Man with a plan
From July to October 2011, I sat down a few days before the first to write out my monthly budget, using Dave Ramsey’s monthly cash flow budget. And I had phenomenal success with it. I saved $1000 for an emergency fund, started saving for a new computer and my move to DC, and I found myself less and less worried about money between paychecks. I knew where every dollar was going. I had a plan.
But I haven’t done a budget since. Now, I’ve done pretty well with my money not having a budget: I’ve paid nearly off nearly $7000 in debt in seven months. But I’ve also spent $1550 in non-budgeted items (new bed, new iPhone, moving into and immediately out of a cheaper place.) If I had been budgeting, and thinking six months ahead rather than six weeks ahead, these things could have been budgeted for.

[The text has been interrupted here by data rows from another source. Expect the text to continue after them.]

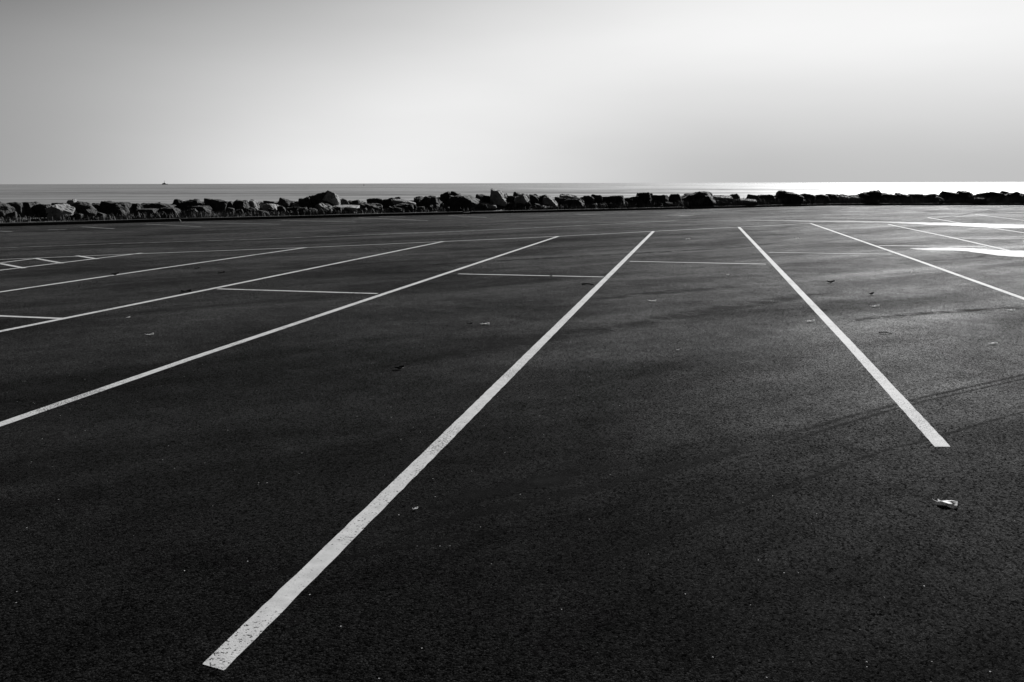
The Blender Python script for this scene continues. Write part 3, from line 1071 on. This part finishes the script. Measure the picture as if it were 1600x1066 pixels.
BD = 1900.0
bp = at_dist(568.5, 287, BD)
buoy = bpy.data.objects.new('buoy', None)
COL.objects.link(buoy)
buoy.location = (bp.x, BD, SEA_Z)
tag(buoy, 'tiny dark buoy floating on the sea near the horizon', 'buoy')
bm = bmesh.new()
tube(bm, [Vector((0, 0, -0.5)), Vector((0, 0, 0.2)), Vector((0, 0, 0.9))], 1.1, 1.0, 12)
link('float', bm, M['buoy_paint'], buoy)
bm = bmesh.new()
for k in range(4):
    a = k * math.pi / 2 + 0.4
    tube(bm, [Vector((0.8 * math.cos(a), 0.8 * math.sin(a), 0.85)), Vector((0.25 * math.cos(a), 0.25 * math.sin(a), 3.0))], 0.12, 0.1, 6)
tube(bm, [Vector((0, 0, 2.9)), Vector((0, 0, 3.3)), Vector((0, 0, 3.8))], 0.5, 0.3, 10)
link('tower', bm, M['buoy_paint'], buoy)

# ------------------------------------------------------------------ fallen leaves and twigs
def leaf_bm(L, wd, curl, fold, twist, seed):
    rnd = random.Random(seed)
    bm = bmesh.new()
    nu, nv = 26, 8
    rows = []
    for i in range(nu + 1):
        u = i / nu
        half = wd * 0.5 * (math.sin(math.pi * min(1, u ** 0.9)) ** 1.15) * (1 + 0.05 * math.sin(u * 34 + seed))
        row = []
        for j in range(nv + 1):
            t = j / nv * 2 - 1
            x = (u - 0.5) * L
            y = half * t
            z = fold * abs(t) * half + curl * ((u - 0.45) ** 2) * L + 0.035 * L * noise.noise(Vector((u * 3, t * 1.5, seed)))
            z += twist * t * (u - 0.4) * wd
            row.append(bm.verts.new((x, y, z)))
        rows.append(row)
    for a, b in zip(rows, rows[1:]):
        for j in range(nv):
            try:
                bm.faces.new((a[j], b[j], b[j + 1], a[j + 1]))
            except ValueError:
                pass
    bmesh.ops.remove_doubles(bm, verts=bm.verts, dist=1e-5)
    lo = min(v.co.z for v in bm.verts)
    for v in bm.verts:
        v.co.z -= lo
    # leaf thickness
    r = bmesh.ops.solidify(bm, geom=list(bm.faces), thickness=0.0006)
    return bm


def leaf(px, py, size, pale, label, rot=None, curl=0.9, fold=0.6, wd=0.5, up=0.0, twist=0.4):
    seed = int(px * 7 + py) % 1000
    if not pale:
        curl, fold, size = curl * 0.7, fold * 0.9, size * 0.95
    if pale:
        curl, fold = curl * 0.30, fold * 0.35
    rnd = random.Random(seed)
    p = G(px, py)
    mtl = M['pale_leaf' if pale else 'brown_leaf']
    o = link('leaf', leaf_bm(size, size * wd, curl, fold, twist, seed), mtl, smooth=True)
    o.location = (p.x, p.y, 0.007)
    o.rotation_euler = (up, 0, rot if rot is not None else rnd.uniform(0, math.tau))
    bm = bmesh.new()
    zz = curl * 0.2 * size
    tube(bm, [Vector((-0.48 * size, 0, zz)), Vector((-0.62 * size, 0.03 * size, zz + 0.02 * size)), Vector((-0.8 * size, 0.02 * size, zz + 0.01))], 0.0014, 0.001, 5)
    link('stem', bm, mtl, o)
    tag(o, label, 'leaf', 'dry leaves blown over the asphalt')
    return o


leaf(1480, 790, 0.09, True, 'largest pale curled leaf, in the foreground below the end of the right stall line', rot=-0.6, curl=0.6, fold=0.55, wd=0.55, up=-0.1)
leaf(1553, 538.5, 0.075, True, 'pale crumpled leaf near the right border above the tyre tracks', rot=0.1, fold=0.9)
leaf(1546.5, 538.8, 0.03, True, 'pale leaf scrap touching the crumpled leaf near the right border', rot=1.0)
leaf(1267, 503.5, 0.085, True, 'flat pale leaf with a shadow lying left of the right stall line', rot=0.1)
leaf(1368, 480, 0.10, True, 'pale leaf with a long thin shadow right of the right stall line', rot=0.2, curl=1.1)
leaf(1020, 471.5, 0.09, True, 'pale tipped curled leaf lying midway between the two long lines', rot=-0.3, curl=1.2)
leaf(1298, 442.5, 0.12, False, 'largest dark curled leaf right of the bright stall line', rot=-0.4, curl=1.5, fold=1.0)
leaf(1361.5, 461, 0.09, False, 'dark curled leaf between the big dark leaf and the pale shadowed leaf', rot=0.4, curl=1.4, fold=1.0)
leaf(624, 577.5, 0.085, False, 'dark folded leaf alone left of the long centre line', rot=0.1, curl=1.3, fold=1.0)
leaf(628, 576, 0.035, True, 'pale scrap on the tip of the dark folded leaf', rot=0.3)
leaf(235, 524, 0.07, True, 'small grey leaf on the dark asphalt at the far left', rot=0.6, curl=1.2)
leaf(201, 497, 0.05, True, 'tiny pale leaf below the long left stall line', rot=1.2)
leaf(1580, 486, 0.085, True, 'pale leaf near the right border just below the rightmost stall line', rot=-0.3)
leaf(1245.5, 373.6, 0.12, True, 'pale leaf farthest off, between the bright line and the next', rot=0.5, curl=1.2)
leaf(1426, 426.4, 0.07, True, 'small pale leaf below the wide puddle', rot=0.5)
leaf(1137.5, 430.5, 0.07, True, 'tiny pale leaf left of the bright stall line near its cross bar', rot=0.7)
leaf(759, 507.8, 0.085, True, 'thin flat pale leaf in the middle bay left of the centre line', rot=0.0, curl=0.3, fold=0.2)
leaf(734, 507.3, 0.06, False, 'thin dark leaf left of the flat pale leaf', rot=0.0, curl=0.4)
leaf(180, 430.6, 0.14, False, 'dark leaf clump lying on the far left stall line', rot=0.7, curl=1.2, fold=1.1)
leaf(291, 457, 0.16, False, 'dark leaf lying across the left stall line by its bar', rot=0.1, curl=0.6)
leaf(346, 427.3, 0.12, False, 'dark leaf between the two far left stall lines', rot=0.2)
leaf(308, 420.3, 0.10, False, 'small dark leaf just under the second far left line', rot=0.0)
leaf(861, 432.2, 0.05, False, 'dark crumb of leaf on the middle cross bar', rot=0.5)
leaf(1059.5, 548, 0.03, True, 'pale fleck of leaf right of the centre line', rot=0.5)
leaf(1335, 502.5, 0.03, True, 'pale fleck of leaf right of the flat pale leaf', rot=0.5)
leaf(650, 797, 0.03, True, 'pale fleck of leaf beside the near part of the centre line', rot=0.9)
leaf(1075, 374.5, 0.12, True, 'flat pale leaf near the top of the bay between the long lines', rot=0.0, curl=0.3, fold=0.2)


def twig(a, b, r, label):
    pa, pb = G(*a), G(*b)
    mid = pa.lerp(pb, 0.55) + Vector((0.0, 0.01, 0.02))
    pa.z = 0.012
    pb.z = 0.008
    bm = bmesh.new()
    tube(bm, [pa, mid, pb], r, r * 0.6, 6)
    d = (pb - pa)
    q = mid + Vector((d.x * 0.25, d.length * 0.2, 0.004))
    tube(bm, [mid, q], r * 0.6, r * 0.4, 5)
    o = link('twig', bm, M['twig_bark'], smooth=True)
    tag(o, label, 'twig')


twig((909, 445.2), (928, 445.6), 0.012, 'dark twig lying just left of the centre line below the cross bar')
twig((1373, 521.3), (1393, 522.8), 0.006, 'dark twig lying right of the bright stall line')
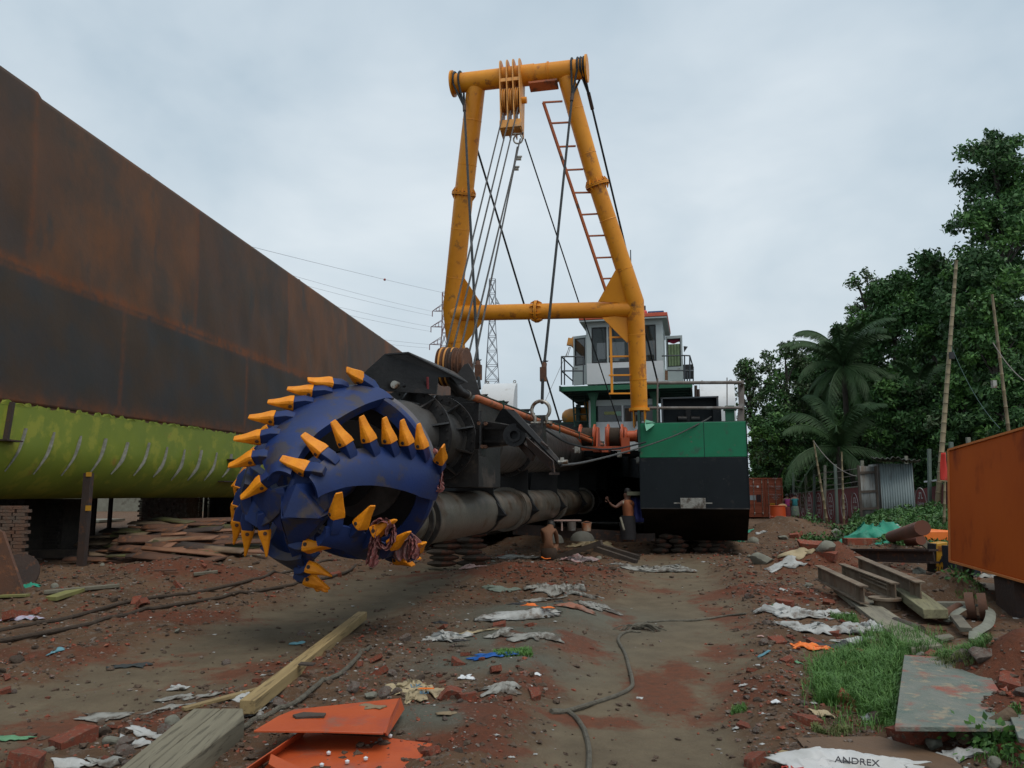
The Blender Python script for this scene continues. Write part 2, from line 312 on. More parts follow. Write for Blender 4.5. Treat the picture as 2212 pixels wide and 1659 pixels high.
def make_ground():
    ys = [-14.]
    while ys[-1] < 2600: 
        y = ys[-1]; ys.append(y + (.9 if y < 1 else max(.05, (y + 1) * .0072) if y < 34 else (y - 28) * .09 if y < 300 else y * .3))
    ys = np.array(ys); m = 430; k = np.linspace(-1, 1, m); k = np.sign(k) * (np.abs(k) ** 1.25) * 1.35
    Yg, Kg = np.meshgrid(ys, k, indexing='ij'); Xg = Kg * (np.maximum(Yg, -12) + 14) * .75
    far = np.clip((Yg - 60) / 60, 0, 1)
    Z = hgt(Xg, Yg) * (1 - far)
    V = np.stack([Xg, Yg, Z], -1)
    me = bpy.data.meshes.new('ground'); n = len(ys)
    idx = np.arange(n * m).reshape(n, m)
    q = np.stack([idx[:-1, :-1], idx[:-1, 1:], idx[1:, 1:], idx[1:, :-1]], -1).reshape(-1, 4)
    me.vertices.add(n * m); me.vertices.foreach_set('co', V.reshape(-1).astype(np.float32))
    me.loops.add(q.size); me.loops.foreach_set('vertex_index', q.reshape(-1).astype(np.int32))
    me.polygons.add(len(q)); me.polygons.foreach_set('loop_start', np.arange(0, q.size, 4, dtype=np.int32)); me.polygons.foreach_set('loop_total', np.full(len(q), 4, dtype=np.int32))
    me.polygons.foreach_set('use_smooth', [True] * len(q)); me.update(calc_edges=True); me.validate()
    trk, red, grey = masks(Xg, Yg)
    at = me.color_attributes.new('soil', 'FLOAT_COLOR', 'POINT')
    at.data.foreach_set('color', np.stack([trk, red, grey, np.ones_like(trk)], -1).reshape(-1).astype(np.float32))
    m_ = bpy.data.materials.new('earth'); m_.use_nodes = True; t = m_.node_tree; nn = t.nodes; l = t.links; b = nn['Principled BSDF']
    a = nn.new('ShaderNodeVertexColor'); a.layer_name = 'soil'; sp = nn.new('ShaderNodeSeparateColor'); l.new(a.outputs[0], sp.inputs[0])
    tcn = nn.new('ShaderNodeTexCoord')
    def noise(s, d=8, r=.65):
        k = nn.new('ShaderNodeTexNoise'); k.inputs['Scale'].default_value = s; k.inputs['Detail'].default_value = d; k.inputs['Roughness'].default_value = r; l.new(tcn.outputs['Object'], k.inputs['Vector']); return k.outputs['Fac']
    def rmp(f, lo, hi):
        k = nn.new('ShaderNodeMapRange'); k.inputs['From Min'].default_value = lo; k.inputs['From Max'].default_value = hi; l.new(f, k.inputs['Value']); return k.outputs[0]
    def math_(op, A, B):
        k = nn.new('ShaderNodeMath'); k.operation = op
        for i, q_ in enumerate((A, B)):
            if isinstance(q_, (int, float)): k.inputs[i].default_value = q_
            else: l.new(q_, k.inputs[i])
        return k.outputs[0]
    def mix(f, A, B):
        k = nn.new('ShaderNodeMix'); k.data_type = 'RGBA'; l.new(f, k.inputs['Factor'])
        for nm, q_ in (('A', A), ('B', B)):
            if isinstance(q_, tuple): k.inputs[nm].default_value = (*q_, 1)
            else: l.new(q_, k.inputs[nm])
        return k.outputs['Result']
    c = mix(rmp(noise(1.2), .35, .65), (.15, .088, .052), (.095, .058, .036))
    c = mix(rmp(noise(9, 10, .75), .52, .62), c, (.15, .12, .095))
    mudc = mix(rmp(noise(2.2, 9, .7), .35, .68), (.165, .132, .088), (.108, .085, .058))
    c = mix(sp.outputs[0], c, mudc)
    c = mix(sp.outputs[2], c, mix(rmp(noise(5, 9), .3, .7), (.135, .135, .108), (.10, .10, .08)))
    rd = math_('MULTIPLY', rmp(math_('ADD', sp.outputs[1], math_('MULTIPLY', math_('SUBTRACT', noise(2.1, 12, .78), .5), 2.6)), .36, .72), .78)
    c = mix(rd, c, mix(rmp(noise(14, 6), .4, .65), (.155, .048, .026), (.105, .040, .025)))
    vo = nn.new('ShaderNodeTexVoronoi'); vo.inputs['Scale'].default_value = 26; l.new(tcn.outputs['Object'], vo.inputs['Vector'])
    rgh = math_('SUBTRACT', 1.0, math_('MULTIPLY', sp.outputs[0], .75))
    chip = math_('MULTIPLY', math_('MULTIPLY', math_('LESS_THAN', vo.outputs['Distance'], .27), math_('GREATER_THAN', noise(7, 3), .53)), rgh)
    c = mix(math_('MULTIPLY', chip, .8), c, mix(vo.outputs['Color'], (.22, .19, .16), (.20, .06, .03)))
    l.new(c, b.inputs['Base Color']); b.inputs['Roughness'].default_value = .95; b.inputs['Specular IOR Level'].default_value = .15
    bn = nn.new('ShaderNodeBump'); bn.inputs['Strength'].default_value = .8; bn.inputs['Distance'].default_value = .04
    hh = math_('ADD', math_('MULTIPLY', noise(12, 10, .75), math_('ADD', math_('MULTIPLY', rgh, .9), .5)), math_('MULTIPLY', noise(60, 4), .25))
    hh = math_('ADD', hh, math_('MULTIPLY', chip, .5)); l.new(hh, bn.inputs['Height']); l.new(bn.outputs[0], b.inputs['Normal'])
    me.materials.append(m_)
    o = bpy.data.objects.new('ground', me); COL.objects.link(o); tag(o, kind='structure'); return o
make_ground()
def hz(x, y): return float(hgt(np.array([x]), np.array([y]))[0])
def GH(vx, vy):   # the place on the real ground seen at a picture point
    d = ray(vx, vy)
    if d[2] > -.004: return G(vx, vy)
    Y = np.geomspace(3.5, min(1.9 / -d[2] * d[1] + 2, 120), 300); P = CAM + d * (Y / d[1])[:, None]; e_ = P[:, 2] - hgt(P[:, 0], P[:, 1]); i = int(np.argmax(e_ < 0))
    if i == 0: return G(vx, vy)
    f = e_[i - 1] / (e_[i - 1] - e_[i]); return P[i - 1] + (P[i] - P[i - 1]) * f
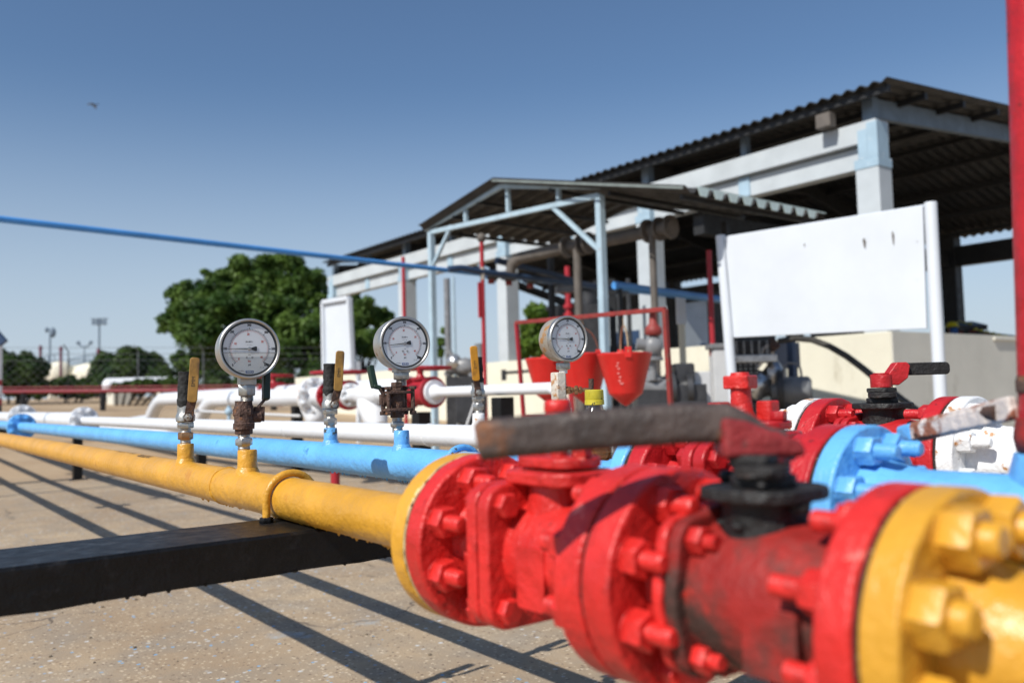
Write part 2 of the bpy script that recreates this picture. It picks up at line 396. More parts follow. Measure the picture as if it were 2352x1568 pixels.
base = mixc(mul(mr(sep.outputs[0], .72, .8), mr(vo.outputs['Distance'], .5, .25)), base, (.56, .46, .33))
base = mixc(mul(mr(sep.outputs[1], .80, .86), mr(vo.outputs['Distance'], .5, .25)), base, (.17, .12, .085))
vo2 = N.new('ShaderNodeTexVoronoi'); vo2.inputs['Scale'].default_value = 34; L.new(tc.outputs['Object'], vo2.inputs['Vector'])
sp2 = N.new('ShaderNodeSeparateColor'); L.new(vo2.outputs['Color'], sp2.inputs[0])
spot = mul(mr(vo2.outputs['Distance'], .20, .14), mr(sp2.outputs[0], .66, .67))
base = mixc(mul(spot, mr(nz(1.7), .44, .54)), base, (.16, .38, .62))
vo3 = N.new('ShaderNodeTexVoronoi'); vo3.inputs['Scale'].default_value = 26; L.new(tc.outputs['Object'], vo3.inputs['Vector'])
sp3 = N.new('ShaderNodeSeparateColor'); L.new(vo3.outputs['Color'], sp3.inputs[0])
spot3 = mul(mr(vo3.outputs['Distance'], .22, .12), mr(sp3.outputs[2], .78, .79))
base = mixc(mul(spot3, mr(nz(2.1), .44, .52)), base, (.55, .55, .54))
base = mixc(mul(mr(nz(1.3, 7, .7), .62, .70), .6), base, (.30, .42, .52))
# expansion joints every few metres
sx = N.new('ShaderNodeSeparateXYZ'); L.new(tc.outputs['Object'], sx.inputs[0])
def joint(out, period, off, w):
    a_ = N.new('ShaderNodeMath'); a_.operation = 'ADD'; L.new(out, a_.inputs[0]); a_.inputs[1].default_value = off
    p_ = N.new('ShaderNodeMath'); p_.operation = 'PINGPONG'; L.new(a_.outputs[0], p_.inputs[0]); p_.inputs[1].default_value = period/2
    return mr(p_.outputs[0], w*1.6, w)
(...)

So for June, I am returning to the budget. I put together a worksheet in Numbers that is essentially the same as Ramsey’s printed budget. I put in formulas so it will automatically calculate totals and find the percentage of income I’m spending in each category. My bank account allows me to set different categories for my savings, so I’ve created categories for electricity, water, phone, transportation, hair cuts and personal items. Every pay day I will go online and allocate savings to each category. Previously, it was one big lump of money, and I kept track in my head how much I needed to save and what bills had to be paid with that.
The percentage of income for each category of the budget has already proven interesting. I know I don’t spend a lot of money on other stuff, but I surprised to see rent, utilities and debt repayment will account for 88% of my spending (debt will be 52% of June spending - that’s insane.)
There is a lot of value in deliberate action. Sitting down each month to write the budget helped get me going on this 11 months ago. I’m going to find traction again and really focus to get this stuff paid off, once and for all.